An orchid rehabilitation project is turning a small Mexican community into a tourist magnet — and attracting far-flung locals back to their hometown.

They Migrated From Chiapas When Opportunities Dried Up, Orchids Brought Them Home

Marcos Aguilar Pérez takes care of orchids rescued from the rainforest in his backyard in Santa Rita Las Flores, Mapastepec, Chiapas, Mexico.

Adriana Alcázar González/GPJ Mexico
Adriana Alcázar González

MAPASTEPEC — Sweat cascades down Candelaria Salas Gómez’s forehead as she separates the bulbs of one of the orchids she and the other members of the Santa Rita Las Flores Community Ecotourism group have rescued from the rainforest. The group houses and protects over 1,000 orchids recovered from El Triunfo Biosphere Reserve, in the southeastern Mexican state of Chiapas, after powerful storms.

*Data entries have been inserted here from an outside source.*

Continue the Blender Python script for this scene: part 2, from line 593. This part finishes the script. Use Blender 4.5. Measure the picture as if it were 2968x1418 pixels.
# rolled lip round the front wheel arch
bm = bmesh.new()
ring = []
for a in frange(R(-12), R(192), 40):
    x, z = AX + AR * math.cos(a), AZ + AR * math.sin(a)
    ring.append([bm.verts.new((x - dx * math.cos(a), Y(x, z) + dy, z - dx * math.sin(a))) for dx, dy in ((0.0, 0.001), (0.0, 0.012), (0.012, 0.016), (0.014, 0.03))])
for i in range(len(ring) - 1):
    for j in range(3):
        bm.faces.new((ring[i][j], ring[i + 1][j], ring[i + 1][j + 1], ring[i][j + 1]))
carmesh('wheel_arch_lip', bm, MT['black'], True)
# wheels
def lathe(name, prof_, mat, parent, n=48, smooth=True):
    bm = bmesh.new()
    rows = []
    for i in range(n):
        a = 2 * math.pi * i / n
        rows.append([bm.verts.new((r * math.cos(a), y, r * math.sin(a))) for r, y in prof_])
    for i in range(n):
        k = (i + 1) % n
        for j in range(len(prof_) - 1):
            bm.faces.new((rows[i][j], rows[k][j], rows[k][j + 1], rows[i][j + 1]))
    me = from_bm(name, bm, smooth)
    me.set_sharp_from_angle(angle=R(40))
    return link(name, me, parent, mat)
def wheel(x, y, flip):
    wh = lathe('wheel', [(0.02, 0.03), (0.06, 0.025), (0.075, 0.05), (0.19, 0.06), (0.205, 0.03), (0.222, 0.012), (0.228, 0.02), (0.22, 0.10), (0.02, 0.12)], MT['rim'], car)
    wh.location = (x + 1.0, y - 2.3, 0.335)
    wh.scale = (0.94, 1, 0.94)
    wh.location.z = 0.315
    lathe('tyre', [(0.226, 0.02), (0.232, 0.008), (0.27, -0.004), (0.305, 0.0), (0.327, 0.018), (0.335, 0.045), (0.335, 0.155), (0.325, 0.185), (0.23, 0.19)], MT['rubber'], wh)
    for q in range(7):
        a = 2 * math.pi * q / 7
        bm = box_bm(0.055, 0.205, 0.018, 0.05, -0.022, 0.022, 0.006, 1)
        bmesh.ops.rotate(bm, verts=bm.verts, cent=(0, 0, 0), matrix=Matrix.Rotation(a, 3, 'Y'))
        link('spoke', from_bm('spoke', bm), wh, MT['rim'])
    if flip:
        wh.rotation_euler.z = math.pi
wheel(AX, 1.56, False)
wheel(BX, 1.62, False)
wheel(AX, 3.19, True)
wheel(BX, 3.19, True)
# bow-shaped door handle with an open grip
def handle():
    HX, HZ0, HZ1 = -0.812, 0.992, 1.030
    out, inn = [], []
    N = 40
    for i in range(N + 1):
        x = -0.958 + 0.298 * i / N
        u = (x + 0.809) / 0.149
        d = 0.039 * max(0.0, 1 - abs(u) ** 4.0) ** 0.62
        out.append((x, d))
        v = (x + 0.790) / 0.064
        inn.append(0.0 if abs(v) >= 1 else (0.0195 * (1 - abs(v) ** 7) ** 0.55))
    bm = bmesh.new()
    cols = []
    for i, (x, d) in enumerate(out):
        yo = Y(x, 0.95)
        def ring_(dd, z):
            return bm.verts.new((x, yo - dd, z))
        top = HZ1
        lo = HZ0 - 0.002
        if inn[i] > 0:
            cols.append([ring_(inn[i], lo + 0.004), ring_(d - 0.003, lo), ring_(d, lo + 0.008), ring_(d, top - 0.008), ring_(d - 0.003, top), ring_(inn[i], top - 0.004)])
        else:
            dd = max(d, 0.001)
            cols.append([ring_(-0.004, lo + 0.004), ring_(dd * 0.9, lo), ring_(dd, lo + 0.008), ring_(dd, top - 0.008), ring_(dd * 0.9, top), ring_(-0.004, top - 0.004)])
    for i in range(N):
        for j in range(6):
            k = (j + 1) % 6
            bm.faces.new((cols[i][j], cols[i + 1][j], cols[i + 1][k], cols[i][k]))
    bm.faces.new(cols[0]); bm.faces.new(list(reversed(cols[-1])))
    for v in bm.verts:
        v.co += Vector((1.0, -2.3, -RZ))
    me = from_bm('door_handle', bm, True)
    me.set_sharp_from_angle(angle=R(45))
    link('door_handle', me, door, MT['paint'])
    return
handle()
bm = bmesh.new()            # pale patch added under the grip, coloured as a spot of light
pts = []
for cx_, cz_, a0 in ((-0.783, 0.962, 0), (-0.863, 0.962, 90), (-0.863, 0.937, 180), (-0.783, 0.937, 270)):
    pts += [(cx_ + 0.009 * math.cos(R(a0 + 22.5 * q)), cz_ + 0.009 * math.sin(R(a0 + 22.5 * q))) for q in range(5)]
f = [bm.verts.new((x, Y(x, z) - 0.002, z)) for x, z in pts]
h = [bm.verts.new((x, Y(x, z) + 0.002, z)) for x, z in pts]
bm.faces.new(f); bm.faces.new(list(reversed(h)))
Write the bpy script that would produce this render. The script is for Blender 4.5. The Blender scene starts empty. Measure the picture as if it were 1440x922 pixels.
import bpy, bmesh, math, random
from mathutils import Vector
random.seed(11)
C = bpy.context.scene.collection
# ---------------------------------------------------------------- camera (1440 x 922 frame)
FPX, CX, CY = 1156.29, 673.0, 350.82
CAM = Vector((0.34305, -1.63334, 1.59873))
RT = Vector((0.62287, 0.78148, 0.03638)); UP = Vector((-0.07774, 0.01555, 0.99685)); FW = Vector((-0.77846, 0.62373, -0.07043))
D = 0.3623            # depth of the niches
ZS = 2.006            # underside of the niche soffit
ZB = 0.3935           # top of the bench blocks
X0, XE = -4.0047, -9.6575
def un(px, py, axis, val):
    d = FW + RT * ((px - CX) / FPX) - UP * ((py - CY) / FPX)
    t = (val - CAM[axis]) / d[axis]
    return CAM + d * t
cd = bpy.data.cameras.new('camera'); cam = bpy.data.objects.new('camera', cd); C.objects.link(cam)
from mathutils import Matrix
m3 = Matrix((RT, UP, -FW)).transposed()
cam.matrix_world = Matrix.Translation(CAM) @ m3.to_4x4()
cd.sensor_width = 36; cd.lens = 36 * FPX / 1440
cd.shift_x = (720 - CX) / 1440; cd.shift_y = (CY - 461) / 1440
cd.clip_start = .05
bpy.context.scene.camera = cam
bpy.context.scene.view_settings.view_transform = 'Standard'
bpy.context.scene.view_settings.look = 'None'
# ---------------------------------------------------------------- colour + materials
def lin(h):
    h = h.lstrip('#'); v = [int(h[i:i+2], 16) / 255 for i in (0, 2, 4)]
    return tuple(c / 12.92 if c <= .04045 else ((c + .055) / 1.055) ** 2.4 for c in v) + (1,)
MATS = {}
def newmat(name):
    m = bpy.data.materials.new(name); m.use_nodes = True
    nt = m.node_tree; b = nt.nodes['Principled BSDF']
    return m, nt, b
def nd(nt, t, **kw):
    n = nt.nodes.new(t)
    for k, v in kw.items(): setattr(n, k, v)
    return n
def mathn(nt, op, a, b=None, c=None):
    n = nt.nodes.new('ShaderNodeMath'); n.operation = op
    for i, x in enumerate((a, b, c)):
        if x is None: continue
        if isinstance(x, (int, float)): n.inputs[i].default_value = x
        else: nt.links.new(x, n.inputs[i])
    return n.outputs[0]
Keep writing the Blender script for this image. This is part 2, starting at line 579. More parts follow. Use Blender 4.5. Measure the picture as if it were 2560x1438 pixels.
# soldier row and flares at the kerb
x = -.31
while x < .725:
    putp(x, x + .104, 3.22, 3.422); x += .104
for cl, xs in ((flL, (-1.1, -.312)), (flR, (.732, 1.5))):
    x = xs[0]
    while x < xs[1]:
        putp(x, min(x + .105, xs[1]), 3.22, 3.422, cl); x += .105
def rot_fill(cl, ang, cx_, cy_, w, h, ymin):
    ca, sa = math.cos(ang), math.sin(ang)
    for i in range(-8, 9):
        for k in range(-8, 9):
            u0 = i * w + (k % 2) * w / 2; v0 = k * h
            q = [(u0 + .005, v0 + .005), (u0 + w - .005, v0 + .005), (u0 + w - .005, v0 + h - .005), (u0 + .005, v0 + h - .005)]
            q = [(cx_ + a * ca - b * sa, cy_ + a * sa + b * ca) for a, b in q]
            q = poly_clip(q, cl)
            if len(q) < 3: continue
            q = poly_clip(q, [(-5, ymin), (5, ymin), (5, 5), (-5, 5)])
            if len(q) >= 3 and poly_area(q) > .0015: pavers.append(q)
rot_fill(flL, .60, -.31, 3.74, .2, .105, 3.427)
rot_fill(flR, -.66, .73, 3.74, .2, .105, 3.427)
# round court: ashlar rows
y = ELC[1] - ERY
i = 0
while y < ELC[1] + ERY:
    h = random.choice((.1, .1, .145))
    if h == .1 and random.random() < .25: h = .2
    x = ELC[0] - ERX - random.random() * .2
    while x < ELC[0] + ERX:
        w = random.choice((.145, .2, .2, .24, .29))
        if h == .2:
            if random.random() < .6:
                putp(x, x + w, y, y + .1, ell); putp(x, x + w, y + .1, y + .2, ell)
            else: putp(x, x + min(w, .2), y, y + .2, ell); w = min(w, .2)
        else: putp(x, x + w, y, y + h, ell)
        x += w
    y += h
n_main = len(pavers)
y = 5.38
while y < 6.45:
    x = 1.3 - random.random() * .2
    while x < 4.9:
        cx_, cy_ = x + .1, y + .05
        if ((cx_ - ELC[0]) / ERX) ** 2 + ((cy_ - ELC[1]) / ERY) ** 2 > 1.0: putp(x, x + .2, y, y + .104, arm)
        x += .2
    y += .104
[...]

“When the storms and heavy rains end, we climb to the vicinity of the mountains and collect the orchids that have fallen from the trees. We bring them to Santa Rita, care for them, and build their strength to reintegrate them into the reserve later,” says Salas Gómez, 32, as she attaches an orchid to a clay base to help it recover.

Like magnets, the orchids of Santa Rita have exerted a pull on those who have migrated from the area due to lack of opportunity. After years away from home, Salas Gómez was one of those who returned, attracted by the community venture to rescue these flowers and exhibit them as a tourist attraction, which provides residents with an adequate income.